**Task prompt:** Exactly reproduce the lines of the listing below from the one containing "Model this scene" through the one containing "B = T + 0.311". Skip the images.

[Records from a data collection]
========

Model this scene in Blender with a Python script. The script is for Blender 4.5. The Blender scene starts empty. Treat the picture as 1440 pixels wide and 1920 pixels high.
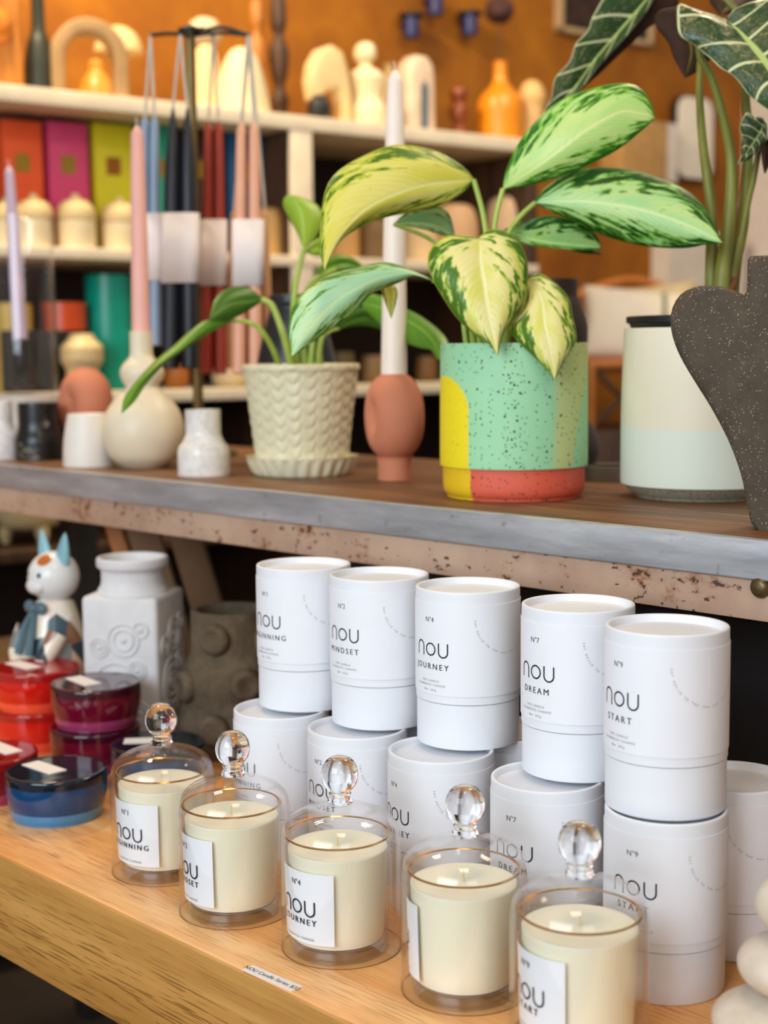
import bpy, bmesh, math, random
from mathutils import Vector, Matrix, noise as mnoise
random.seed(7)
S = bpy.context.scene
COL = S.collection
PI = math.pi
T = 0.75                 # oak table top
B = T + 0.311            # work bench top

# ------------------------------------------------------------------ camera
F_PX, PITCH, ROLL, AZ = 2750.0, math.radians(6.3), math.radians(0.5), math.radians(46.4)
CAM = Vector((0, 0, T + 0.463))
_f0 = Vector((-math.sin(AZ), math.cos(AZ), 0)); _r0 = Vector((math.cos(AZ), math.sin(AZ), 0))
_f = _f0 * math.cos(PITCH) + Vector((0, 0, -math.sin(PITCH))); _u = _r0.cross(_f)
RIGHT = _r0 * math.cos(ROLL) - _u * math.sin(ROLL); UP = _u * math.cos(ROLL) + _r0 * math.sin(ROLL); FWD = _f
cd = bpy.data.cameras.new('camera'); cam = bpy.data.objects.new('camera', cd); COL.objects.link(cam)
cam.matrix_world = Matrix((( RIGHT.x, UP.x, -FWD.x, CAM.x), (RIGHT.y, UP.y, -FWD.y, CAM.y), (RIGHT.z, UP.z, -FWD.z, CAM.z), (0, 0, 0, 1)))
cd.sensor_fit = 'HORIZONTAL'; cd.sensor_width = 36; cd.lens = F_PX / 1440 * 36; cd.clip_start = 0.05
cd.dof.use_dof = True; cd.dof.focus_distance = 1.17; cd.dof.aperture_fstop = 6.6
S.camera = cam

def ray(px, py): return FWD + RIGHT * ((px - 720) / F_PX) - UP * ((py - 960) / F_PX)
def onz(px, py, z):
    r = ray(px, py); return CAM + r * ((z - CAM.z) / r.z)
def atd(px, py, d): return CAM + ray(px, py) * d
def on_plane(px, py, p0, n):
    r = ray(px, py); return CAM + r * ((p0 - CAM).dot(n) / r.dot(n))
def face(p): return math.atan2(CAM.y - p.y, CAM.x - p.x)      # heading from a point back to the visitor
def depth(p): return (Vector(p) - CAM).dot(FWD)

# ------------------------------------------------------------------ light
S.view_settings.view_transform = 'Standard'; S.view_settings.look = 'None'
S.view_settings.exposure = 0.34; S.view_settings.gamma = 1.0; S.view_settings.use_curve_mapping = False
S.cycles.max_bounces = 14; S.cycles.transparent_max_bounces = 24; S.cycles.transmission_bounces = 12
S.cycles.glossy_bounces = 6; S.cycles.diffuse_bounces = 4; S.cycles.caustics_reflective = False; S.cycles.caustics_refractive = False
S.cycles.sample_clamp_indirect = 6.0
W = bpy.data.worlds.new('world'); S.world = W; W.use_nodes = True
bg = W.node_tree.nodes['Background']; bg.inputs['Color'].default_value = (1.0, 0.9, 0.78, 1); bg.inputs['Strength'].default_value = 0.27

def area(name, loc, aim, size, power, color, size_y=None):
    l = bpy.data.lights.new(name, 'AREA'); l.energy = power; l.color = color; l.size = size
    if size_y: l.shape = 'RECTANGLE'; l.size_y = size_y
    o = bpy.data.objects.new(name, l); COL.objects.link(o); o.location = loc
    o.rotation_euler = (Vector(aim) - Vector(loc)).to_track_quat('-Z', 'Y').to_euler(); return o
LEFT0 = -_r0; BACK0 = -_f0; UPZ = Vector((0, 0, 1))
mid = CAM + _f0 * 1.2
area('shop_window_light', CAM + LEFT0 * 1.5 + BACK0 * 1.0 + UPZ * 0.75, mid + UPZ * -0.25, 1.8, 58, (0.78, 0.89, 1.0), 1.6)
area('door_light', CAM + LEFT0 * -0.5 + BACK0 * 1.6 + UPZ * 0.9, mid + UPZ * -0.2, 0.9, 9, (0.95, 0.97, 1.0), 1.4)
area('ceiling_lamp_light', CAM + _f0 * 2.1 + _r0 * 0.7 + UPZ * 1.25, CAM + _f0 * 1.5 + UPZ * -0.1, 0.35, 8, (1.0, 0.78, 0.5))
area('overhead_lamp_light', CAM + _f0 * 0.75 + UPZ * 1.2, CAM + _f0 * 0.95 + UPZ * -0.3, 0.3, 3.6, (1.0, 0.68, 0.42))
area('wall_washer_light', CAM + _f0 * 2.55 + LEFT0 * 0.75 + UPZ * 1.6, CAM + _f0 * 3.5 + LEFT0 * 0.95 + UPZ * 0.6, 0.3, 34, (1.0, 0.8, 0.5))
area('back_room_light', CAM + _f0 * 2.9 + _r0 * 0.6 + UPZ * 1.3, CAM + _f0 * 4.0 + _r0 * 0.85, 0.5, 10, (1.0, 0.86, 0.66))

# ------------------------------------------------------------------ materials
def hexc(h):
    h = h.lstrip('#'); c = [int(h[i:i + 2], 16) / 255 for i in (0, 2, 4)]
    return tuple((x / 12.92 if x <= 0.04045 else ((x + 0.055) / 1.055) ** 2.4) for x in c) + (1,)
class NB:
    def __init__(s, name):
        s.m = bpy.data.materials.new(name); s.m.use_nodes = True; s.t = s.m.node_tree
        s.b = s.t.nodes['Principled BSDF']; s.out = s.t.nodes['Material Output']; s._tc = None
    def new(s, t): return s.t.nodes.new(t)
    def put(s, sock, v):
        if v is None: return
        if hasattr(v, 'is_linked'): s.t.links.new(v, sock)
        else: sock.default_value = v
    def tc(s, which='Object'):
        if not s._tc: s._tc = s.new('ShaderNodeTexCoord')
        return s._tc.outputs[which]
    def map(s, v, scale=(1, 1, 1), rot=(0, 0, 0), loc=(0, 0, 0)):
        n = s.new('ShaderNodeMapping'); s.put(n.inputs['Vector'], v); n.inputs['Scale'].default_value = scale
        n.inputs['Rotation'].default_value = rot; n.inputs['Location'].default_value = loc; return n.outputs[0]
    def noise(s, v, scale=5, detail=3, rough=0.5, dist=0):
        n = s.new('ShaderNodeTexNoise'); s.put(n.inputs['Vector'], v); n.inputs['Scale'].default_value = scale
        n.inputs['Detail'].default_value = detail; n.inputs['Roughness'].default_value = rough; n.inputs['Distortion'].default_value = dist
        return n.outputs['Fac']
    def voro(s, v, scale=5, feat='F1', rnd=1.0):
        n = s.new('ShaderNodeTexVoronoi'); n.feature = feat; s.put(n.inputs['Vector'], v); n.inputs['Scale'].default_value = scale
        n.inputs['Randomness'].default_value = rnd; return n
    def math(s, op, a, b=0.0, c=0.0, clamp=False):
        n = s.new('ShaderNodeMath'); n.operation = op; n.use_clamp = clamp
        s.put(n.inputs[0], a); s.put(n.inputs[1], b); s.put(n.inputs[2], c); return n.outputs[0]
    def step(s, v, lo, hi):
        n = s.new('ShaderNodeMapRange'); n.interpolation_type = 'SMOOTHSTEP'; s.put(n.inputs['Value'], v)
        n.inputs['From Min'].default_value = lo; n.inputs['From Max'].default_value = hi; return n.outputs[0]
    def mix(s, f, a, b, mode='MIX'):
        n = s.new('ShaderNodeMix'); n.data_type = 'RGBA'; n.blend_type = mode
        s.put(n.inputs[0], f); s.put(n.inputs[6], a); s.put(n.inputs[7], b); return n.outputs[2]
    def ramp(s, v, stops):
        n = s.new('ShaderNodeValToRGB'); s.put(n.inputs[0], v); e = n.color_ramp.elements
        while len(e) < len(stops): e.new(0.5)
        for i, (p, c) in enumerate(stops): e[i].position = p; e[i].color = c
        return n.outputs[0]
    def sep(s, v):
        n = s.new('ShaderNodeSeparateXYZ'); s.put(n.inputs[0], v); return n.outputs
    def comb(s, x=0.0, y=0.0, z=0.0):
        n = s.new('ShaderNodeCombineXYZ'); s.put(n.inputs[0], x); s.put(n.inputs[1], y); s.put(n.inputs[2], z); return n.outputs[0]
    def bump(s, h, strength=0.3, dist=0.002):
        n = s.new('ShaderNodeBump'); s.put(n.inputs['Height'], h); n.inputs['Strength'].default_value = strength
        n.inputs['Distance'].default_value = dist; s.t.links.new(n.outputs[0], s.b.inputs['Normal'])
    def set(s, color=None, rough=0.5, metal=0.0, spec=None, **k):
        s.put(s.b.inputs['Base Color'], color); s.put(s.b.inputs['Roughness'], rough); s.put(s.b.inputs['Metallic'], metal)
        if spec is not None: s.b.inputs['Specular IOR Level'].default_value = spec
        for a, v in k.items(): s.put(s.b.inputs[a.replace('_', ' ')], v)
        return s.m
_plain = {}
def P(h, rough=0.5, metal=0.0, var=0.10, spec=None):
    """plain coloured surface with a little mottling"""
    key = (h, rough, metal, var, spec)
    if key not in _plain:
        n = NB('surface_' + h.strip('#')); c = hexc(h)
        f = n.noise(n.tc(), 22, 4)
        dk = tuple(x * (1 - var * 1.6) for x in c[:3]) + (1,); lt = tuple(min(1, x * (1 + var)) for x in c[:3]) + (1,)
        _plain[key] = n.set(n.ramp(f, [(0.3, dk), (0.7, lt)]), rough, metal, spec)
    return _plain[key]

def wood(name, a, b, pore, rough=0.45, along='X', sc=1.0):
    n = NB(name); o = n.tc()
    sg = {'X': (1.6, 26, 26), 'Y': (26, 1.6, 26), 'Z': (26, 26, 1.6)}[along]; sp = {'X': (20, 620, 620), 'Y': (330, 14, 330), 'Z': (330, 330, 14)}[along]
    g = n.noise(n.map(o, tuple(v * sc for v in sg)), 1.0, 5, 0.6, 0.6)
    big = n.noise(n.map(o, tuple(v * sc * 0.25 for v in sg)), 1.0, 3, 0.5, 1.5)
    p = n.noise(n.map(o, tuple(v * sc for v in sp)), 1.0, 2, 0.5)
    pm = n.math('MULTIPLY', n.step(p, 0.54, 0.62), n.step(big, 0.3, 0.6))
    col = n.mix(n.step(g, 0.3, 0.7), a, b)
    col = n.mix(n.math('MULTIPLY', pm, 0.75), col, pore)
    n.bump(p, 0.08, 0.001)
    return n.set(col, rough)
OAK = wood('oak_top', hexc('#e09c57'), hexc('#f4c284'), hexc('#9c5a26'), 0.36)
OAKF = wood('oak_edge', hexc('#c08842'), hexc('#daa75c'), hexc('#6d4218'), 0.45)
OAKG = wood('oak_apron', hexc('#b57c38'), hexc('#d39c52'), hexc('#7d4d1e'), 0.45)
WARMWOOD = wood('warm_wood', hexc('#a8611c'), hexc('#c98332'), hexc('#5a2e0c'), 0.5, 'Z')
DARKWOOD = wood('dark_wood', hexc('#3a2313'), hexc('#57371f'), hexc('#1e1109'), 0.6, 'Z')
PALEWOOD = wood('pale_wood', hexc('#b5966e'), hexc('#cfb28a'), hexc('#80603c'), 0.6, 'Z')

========

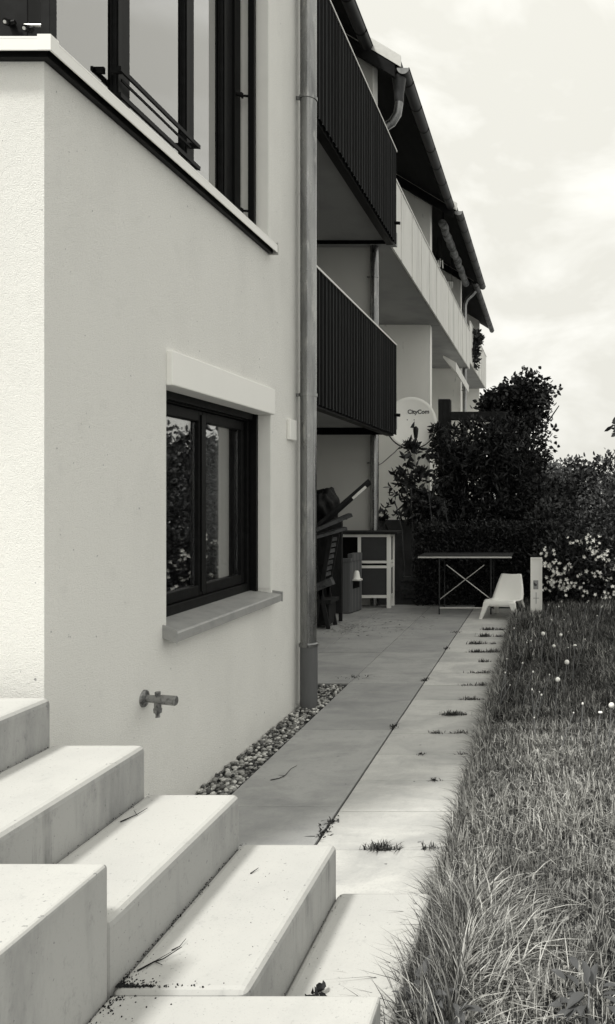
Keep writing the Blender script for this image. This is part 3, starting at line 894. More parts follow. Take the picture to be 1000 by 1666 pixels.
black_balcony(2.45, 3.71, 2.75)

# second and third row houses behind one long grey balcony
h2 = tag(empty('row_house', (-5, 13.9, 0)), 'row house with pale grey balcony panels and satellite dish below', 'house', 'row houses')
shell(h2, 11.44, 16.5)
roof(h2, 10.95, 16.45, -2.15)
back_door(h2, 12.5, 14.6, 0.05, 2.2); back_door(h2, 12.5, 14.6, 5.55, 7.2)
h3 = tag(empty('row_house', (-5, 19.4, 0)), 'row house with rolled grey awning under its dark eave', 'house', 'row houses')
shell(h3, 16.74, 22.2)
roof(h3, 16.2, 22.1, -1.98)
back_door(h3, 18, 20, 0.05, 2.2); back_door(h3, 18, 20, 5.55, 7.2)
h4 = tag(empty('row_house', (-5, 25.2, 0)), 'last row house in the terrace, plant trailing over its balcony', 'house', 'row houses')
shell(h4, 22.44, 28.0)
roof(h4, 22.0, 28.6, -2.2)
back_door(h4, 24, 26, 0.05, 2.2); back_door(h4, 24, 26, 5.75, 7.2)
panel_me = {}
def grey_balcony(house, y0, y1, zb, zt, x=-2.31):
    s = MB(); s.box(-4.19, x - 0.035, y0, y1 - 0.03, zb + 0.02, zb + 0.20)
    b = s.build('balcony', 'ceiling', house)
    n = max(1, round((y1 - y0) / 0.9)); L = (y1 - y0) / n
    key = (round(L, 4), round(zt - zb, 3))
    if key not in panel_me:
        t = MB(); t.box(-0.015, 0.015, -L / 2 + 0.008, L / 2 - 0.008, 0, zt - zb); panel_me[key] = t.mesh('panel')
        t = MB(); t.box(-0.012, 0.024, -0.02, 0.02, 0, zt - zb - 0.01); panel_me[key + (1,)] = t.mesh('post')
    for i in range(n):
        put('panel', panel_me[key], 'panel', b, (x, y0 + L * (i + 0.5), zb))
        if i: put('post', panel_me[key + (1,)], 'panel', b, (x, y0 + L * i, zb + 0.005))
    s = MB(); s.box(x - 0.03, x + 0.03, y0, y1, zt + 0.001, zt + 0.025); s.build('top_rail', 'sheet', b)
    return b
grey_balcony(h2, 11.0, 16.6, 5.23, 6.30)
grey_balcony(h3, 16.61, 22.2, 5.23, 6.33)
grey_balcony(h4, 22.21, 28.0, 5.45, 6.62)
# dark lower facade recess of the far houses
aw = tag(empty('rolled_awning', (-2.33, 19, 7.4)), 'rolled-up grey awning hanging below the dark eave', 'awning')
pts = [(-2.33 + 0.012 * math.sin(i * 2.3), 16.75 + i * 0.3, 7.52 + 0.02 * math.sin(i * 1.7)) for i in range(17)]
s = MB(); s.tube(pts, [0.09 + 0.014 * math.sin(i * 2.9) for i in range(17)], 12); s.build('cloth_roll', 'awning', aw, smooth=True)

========

**Answer:**
Model this scene in Blender with a Python script. The script is for Blender 4.5. The Blender scene starts empty. Treat the picture as 1440 pixels wide and 1920 pixels high.
import bpy, bmesh, math, random
from mathutils import Vector, Matrix, noise as mnoise
random.seed(7)
S = bpy.context.scene
COL = S.collection
PI = math.pi
T = 0.75                 # oak table top
B = T + 0.311            # work bench top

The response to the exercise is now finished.